Work to do:
Each line from the one containing "Reconstruct this image" through the one containing "scene.camera = cam" must be echoed exactly, endpoints included, and every other line omitted.

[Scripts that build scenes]
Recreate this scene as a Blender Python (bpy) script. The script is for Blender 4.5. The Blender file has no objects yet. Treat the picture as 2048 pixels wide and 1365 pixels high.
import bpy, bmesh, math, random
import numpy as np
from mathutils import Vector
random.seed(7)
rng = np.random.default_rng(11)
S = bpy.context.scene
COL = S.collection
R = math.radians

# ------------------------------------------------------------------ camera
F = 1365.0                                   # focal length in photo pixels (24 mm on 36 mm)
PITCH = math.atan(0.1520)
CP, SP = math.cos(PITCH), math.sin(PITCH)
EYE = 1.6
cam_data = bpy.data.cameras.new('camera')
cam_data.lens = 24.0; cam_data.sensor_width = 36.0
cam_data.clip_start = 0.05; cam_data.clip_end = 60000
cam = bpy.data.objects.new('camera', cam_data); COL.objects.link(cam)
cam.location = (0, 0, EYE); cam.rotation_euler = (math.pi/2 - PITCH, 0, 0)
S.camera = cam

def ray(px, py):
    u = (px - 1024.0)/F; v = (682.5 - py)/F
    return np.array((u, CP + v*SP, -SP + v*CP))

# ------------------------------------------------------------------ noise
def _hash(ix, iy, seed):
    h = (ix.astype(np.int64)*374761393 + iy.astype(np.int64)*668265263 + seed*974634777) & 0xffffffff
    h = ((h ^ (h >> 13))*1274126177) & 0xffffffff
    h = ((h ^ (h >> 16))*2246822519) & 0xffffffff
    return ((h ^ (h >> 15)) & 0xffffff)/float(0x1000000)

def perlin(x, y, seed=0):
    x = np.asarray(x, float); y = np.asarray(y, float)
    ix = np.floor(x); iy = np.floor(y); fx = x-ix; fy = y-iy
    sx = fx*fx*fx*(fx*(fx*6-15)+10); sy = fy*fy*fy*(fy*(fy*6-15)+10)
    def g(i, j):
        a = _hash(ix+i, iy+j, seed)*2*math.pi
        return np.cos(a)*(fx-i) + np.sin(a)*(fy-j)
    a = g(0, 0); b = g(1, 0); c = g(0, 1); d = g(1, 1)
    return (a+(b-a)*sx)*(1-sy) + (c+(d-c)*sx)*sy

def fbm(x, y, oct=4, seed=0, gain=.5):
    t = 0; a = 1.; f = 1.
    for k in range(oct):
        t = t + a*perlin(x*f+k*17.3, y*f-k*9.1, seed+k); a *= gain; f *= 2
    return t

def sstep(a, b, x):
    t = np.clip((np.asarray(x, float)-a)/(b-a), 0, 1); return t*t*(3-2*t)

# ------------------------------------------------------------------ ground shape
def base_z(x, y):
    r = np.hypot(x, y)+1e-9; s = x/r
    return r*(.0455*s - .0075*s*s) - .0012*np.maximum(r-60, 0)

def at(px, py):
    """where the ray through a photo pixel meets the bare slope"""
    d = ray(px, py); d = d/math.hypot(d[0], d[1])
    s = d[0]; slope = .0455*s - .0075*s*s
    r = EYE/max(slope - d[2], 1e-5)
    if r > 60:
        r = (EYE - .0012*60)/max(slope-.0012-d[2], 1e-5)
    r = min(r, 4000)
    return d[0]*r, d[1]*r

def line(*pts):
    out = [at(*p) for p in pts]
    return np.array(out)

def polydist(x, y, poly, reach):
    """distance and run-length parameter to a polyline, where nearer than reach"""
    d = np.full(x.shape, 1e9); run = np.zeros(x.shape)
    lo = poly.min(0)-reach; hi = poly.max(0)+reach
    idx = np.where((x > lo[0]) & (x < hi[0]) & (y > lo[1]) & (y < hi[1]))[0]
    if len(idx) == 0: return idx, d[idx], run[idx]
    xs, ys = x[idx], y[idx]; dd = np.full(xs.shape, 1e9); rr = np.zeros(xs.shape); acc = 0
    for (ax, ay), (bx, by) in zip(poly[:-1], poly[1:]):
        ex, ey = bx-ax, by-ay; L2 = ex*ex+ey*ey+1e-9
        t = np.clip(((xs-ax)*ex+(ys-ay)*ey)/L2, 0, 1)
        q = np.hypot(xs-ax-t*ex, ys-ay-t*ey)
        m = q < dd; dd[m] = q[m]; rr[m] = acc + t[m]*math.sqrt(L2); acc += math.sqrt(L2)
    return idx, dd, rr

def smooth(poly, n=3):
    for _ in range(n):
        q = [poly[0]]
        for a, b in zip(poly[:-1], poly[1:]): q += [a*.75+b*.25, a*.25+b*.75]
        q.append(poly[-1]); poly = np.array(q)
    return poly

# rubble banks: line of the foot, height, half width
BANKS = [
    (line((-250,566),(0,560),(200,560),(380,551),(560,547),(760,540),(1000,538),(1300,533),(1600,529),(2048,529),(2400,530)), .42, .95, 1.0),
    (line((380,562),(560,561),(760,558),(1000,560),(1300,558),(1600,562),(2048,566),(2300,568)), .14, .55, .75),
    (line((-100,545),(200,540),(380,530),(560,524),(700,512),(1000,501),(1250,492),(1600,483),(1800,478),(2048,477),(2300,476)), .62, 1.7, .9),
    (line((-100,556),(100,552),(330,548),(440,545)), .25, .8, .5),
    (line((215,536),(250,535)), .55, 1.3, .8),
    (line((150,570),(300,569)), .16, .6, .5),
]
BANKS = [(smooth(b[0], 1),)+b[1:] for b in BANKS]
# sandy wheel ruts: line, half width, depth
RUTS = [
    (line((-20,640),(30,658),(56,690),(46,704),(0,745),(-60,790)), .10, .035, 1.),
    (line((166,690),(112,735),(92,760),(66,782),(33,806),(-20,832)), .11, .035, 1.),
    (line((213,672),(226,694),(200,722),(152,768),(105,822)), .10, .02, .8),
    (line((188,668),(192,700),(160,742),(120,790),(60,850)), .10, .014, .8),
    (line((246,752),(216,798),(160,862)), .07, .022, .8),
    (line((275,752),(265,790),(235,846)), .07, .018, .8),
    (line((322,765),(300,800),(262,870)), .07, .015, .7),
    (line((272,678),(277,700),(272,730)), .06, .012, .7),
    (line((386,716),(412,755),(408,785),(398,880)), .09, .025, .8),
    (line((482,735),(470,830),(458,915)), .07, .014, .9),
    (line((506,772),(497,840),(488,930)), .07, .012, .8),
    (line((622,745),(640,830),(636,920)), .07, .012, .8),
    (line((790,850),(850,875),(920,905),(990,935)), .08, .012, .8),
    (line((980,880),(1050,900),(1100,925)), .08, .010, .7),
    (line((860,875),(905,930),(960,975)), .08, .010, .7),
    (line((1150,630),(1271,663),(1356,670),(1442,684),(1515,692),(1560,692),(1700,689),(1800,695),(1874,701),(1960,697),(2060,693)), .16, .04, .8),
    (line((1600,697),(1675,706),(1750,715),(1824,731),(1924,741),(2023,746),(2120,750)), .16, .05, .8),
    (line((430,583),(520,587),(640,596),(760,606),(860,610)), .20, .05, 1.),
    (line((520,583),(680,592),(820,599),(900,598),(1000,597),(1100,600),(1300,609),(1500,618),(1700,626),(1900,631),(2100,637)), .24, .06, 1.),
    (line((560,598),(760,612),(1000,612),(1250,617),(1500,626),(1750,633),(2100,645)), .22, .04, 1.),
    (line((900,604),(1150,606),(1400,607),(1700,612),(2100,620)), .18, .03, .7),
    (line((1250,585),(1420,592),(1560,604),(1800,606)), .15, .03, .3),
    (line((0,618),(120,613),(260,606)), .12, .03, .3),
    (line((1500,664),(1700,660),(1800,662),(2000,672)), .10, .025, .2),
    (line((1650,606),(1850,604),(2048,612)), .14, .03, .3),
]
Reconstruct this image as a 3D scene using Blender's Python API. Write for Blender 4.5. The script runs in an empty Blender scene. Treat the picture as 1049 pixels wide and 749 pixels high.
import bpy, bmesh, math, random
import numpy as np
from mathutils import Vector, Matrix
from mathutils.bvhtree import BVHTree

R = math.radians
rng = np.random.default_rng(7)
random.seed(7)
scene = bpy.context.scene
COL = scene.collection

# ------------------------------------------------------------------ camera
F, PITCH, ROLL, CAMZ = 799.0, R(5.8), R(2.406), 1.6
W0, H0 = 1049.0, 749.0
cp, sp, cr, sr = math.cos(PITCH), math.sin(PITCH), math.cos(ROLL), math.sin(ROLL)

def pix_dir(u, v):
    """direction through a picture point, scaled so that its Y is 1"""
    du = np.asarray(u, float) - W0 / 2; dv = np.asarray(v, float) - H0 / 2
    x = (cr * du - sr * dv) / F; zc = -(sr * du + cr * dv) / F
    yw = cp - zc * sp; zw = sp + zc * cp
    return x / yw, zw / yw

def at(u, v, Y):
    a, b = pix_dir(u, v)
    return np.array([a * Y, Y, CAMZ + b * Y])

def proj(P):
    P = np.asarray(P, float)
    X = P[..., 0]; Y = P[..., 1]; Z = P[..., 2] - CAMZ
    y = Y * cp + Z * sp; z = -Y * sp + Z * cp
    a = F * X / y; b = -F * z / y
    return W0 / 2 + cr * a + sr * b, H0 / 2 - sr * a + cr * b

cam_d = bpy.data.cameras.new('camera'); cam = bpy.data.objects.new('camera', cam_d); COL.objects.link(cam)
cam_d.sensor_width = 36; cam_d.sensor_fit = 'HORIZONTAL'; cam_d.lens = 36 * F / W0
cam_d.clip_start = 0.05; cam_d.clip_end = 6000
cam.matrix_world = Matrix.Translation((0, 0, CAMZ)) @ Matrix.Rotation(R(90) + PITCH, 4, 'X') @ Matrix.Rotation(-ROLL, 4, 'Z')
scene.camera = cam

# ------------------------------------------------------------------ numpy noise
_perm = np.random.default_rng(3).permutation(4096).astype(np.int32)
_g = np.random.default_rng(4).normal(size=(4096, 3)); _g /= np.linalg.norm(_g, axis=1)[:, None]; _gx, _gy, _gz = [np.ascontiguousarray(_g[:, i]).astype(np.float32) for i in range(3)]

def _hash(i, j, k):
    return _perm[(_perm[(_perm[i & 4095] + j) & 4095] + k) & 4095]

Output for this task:
Reconstruct this image as a 3D scene using Blender's Python API. Write for Blender 4.5. The script runs in an empty Blender scene. Treat the picture as 1049 pixels wide and 749 pixels high.
import bpy, bmesh, math, random
import numpy as np
from mathutils import Vector, Matrix
from mathutils.bvhtree import BVHTree

R = math.radians
rng = np.random.default_rng(7)
random.seed(7)
scene = bpy.context.scene
COL = scene.collection

# ------------------------------------------------------------------ camera
F, PITCH, ROLL, CAMZ = 799.0, R(5.8), R(2.406), 1.6
W0, H0 = 1049.0, 749.0
cp, sp, cr, sr = math.cos(PITCH), math.sin(PITCH), math.cos(ROLL), math.sin(ROLL)

def pix_dir(u, v):
    """direction through a picture point, scaled so that its Y is 1"""
    du = np.asarray(u, float) - W0 / 2; dv = np.asarray(v, float) - H0 / 2
    x = (cr * du - sr * dv) / F; zc = -(sr * du + cr * dv) / F
    yw = cp - zc * sp; zw = sp + zc * cp
    return x / yw, zw / yw

def at(u, v, Y):
    a, b = pix_dir(u, v)
    return np.array([a * Y, Y, CAMZ + b * Y])

def proj(P):
    P = np.asarray(P, float)
    X = P[..., 0]; Y = P[..., 1]; Z = P[..., 2] - CAMZ
    y = Y * cp + Z * sp; z = -Y * sp + Z * cp
    a = F * X / y; b = -F * z / y
    return W0 / 2 + cr * a + sr * b, H0 / 2 - sr * a + cr * b

cam_d = bpy.data.cameras.new('camera'); cam = bpy.data.objects.new('camera', cam_d); COL.objects.link(cam)
cam_d.sensor_width = 36; cam_d.sensor_fit = 'HORIZONTAL'; cam_d.lens = 36 * F / W0
cam_d.clip_start = 0.05; cam_d.clip_end = 6000
cam.matrix_world = Matrix.Translation((0, 0, CAMZ)) @ Matrix.Rotation(R(90) + PITCH, 4, 'X') @ Matrix.Rotation(-ROLL, 4, 'Z')
scene.camera = cam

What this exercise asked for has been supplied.